The course aims to combat those tendencies by addressing the topic of exorcism both theologically and scientifically. It also is aimed at driving home the importance of exercising prudence in evaluating each case, church officials told Breitbart.
The goal is to avoid the kind of errors that can result in harm to children and other vulnerable groups.
Britain's Mirror newspaper reported this week on a case involving a priest who performed a mass exorcism on a group of schoolchildren at a religious camp in northwestern Poland.
About 1,000 young people from schools near the town of Gryfice attended a three-day camp that they thought would bring about strategic renewal through prayer.

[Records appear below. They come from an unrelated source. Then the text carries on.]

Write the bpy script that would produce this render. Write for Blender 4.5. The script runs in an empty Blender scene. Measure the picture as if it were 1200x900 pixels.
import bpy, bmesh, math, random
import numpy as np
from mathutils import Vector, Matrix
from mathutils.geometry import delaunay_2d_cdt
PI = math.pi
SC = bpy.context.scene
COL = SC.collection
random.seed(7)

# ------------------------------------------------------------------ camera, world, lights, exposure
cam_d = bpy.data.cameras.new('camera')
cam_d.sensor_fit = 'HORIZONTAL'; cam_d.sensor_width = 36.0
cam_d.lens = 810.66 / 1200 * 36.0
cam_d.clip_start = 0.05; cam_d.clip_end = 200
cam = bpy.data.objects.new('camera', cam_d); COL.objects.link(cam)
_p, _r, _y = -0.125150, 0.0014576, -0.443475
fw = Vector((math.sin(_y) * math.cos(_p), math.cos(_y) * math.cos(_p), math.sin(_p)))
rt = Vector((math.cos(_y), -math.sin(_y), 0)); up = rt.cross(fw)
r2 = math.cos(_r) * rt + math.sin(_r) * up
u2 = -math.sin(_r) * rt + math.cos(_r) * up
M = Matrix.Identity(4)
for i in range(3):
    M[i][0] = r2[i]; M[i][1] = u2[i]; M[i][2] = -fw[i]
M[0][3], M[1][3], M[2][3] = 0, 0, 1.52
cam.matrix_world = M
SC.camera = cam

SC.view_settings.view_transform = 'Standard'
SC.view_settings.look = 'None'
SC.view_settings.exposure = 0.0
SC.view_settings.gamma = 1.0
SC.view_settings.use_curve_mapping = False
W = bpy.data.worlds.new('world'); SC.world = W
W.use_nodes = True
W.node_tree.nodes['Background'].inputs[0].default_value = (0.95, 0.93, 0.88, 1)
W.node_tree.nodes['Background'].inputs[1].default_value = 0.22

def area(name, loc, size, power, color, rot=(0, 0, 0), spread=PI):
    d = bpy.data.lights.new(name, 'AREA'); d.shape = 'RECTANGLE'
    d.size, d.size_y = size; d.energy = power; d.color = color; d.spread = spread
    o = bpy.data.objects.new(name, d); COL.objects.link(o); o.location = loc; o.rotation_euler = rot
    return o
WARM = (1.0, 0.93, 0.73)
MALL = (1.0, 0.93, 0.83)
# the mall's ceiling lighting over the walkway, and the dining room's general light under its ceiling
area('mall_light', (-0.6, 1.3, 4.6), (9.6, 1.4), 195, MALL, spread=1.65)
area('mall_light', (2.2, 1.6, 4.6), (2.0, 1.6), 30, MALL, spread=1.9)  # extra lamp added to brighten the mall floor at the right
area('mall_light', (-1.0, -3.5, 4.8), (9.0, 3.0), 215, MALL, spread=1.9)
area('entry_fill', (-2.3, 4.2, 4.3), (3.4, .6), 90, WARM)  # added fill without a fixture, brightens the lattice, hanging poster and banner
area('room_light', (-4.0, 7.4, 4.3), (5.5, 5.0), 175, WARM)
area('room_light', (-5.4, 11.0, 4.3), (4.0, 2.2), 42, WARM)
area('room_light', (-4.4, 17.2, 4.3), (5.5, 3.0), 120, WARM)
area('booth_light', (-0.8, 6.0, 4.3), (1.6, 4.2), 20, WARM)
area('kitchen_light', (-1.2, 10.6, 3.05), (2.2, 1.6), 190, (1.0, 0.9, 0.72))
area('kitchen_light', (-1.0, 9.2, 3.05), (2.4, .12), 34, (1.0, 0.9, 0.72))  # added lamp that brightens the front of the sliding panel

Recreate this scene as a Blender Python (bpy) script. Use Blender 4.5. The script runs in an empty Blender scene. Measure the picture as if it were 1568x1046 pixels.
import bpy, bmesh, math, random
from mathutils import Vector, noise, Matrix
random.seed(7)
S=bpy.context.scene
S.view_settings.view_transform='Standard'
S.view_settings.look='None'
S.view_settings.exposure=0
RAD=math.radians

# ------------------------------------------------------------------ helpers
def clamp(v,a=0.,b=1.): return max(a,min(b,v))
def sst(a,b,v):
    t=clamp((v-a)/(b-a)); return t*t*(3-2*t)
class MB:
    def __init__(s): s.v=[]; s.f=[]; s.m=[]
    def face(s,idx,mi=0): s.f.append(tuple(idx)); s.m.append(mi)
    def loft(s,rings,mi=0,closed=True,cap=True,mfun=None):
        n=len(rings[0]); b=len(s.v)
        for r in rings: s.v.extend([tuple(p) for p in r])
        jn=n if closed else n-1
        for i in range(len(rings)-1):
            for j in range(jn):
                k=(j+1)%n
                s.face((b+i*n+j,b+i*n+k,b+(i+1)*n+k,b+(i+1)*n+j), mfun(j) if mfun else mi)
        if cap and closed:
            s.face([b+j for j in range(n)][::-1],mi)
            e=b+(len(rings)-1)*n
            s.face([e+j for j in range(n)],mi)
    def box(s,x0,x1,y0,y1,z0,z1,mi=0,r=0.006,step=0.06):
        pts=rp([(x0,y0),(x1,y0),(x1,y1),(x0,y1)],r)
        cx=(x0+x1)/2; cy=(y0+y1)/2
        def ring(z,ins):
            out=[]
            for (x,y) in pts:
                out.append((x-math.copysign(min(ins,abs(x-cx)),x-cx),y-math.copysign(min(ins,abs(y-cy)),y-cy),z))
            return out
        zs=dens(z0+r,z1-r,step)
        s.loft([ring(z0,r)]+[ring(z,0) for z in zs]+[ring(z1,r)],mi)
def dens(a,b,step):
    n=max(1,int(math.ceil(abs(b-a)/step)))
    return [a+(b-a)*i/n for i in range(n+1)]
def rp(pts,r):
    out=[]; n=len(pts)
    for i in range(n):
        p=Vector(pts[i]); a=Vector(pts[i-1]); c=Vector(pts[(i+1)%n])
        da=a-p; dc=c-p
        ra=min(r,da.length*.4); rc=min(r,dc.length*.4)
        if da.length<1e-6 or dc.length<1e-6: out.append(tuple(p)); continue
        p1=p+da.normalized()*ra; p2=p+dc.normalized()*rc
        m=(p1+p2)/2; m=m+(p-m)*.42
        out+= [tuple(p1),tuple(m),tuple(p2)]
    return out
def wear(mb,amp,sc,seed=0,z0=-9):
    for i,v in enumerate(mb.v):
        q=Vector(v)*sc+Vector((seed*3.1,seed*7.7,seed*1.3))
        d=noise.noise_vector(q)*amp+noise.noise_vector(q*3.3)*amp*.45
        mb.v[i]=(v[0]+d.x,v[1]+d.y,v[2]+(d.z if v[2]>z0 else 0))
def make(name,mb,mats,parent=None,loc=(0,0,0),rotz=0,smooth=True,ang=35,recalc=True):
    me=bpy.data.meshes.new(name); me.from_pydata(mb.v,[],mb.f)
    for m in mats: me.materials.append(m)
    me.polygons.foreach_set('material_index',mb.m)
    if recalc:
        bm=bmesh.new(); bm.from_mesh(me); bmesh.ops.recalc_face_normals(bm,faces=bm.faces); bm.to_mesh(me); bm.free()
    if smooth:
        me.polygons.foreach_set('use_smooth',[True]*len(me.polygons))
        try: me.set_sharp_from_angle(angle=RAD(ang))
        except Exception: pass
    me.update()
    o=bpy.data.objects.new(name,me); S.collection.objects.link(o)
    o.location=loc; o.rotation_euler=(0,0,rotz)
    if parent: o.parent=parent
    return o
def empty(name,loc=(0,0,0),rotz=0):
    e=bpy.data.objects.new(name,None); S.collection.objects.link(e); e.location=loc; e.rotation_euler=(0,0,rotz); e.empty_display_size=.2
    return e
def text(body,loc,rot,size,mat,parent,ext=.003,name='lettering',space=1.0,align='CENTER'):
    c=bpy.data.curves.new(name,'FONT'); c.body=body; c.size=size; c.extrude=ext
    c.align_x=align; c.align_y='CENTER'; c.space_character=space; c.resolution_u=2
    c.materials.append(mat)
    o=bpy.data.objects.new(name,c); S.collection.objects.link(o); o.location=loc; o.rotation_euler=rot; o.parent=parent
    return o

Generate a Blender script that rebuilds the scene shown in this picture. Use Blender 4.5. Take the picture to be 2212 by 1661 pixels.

Instead, the Rev. Tomas Wieczorek, 37, worked to exorcise the children's demons and replace them with God.
The result was chaos. Some of the children writhed on the floor and screamed.
"It was really scary, almost like a mental asylum," one student said.
"This is the sort of thing that should be avoided at all costs," Barrajon said regarding the Gryfice case.
Although the topic of the course may lend itself to sensationalism, Barrajon said it would approach the subject from "a sound theology" aimed at deepening "the spiritual basis for the action of angels and demons."
Pope Francis has discussed the devil on numerous occasions, saying that he is no myth and that it is essential to fight him. Francis also has attributed divisions among Christians to the work of Satan.
"The devil exists, and we have to fight him," he said recently. "These are St. Paul's words, not mine!"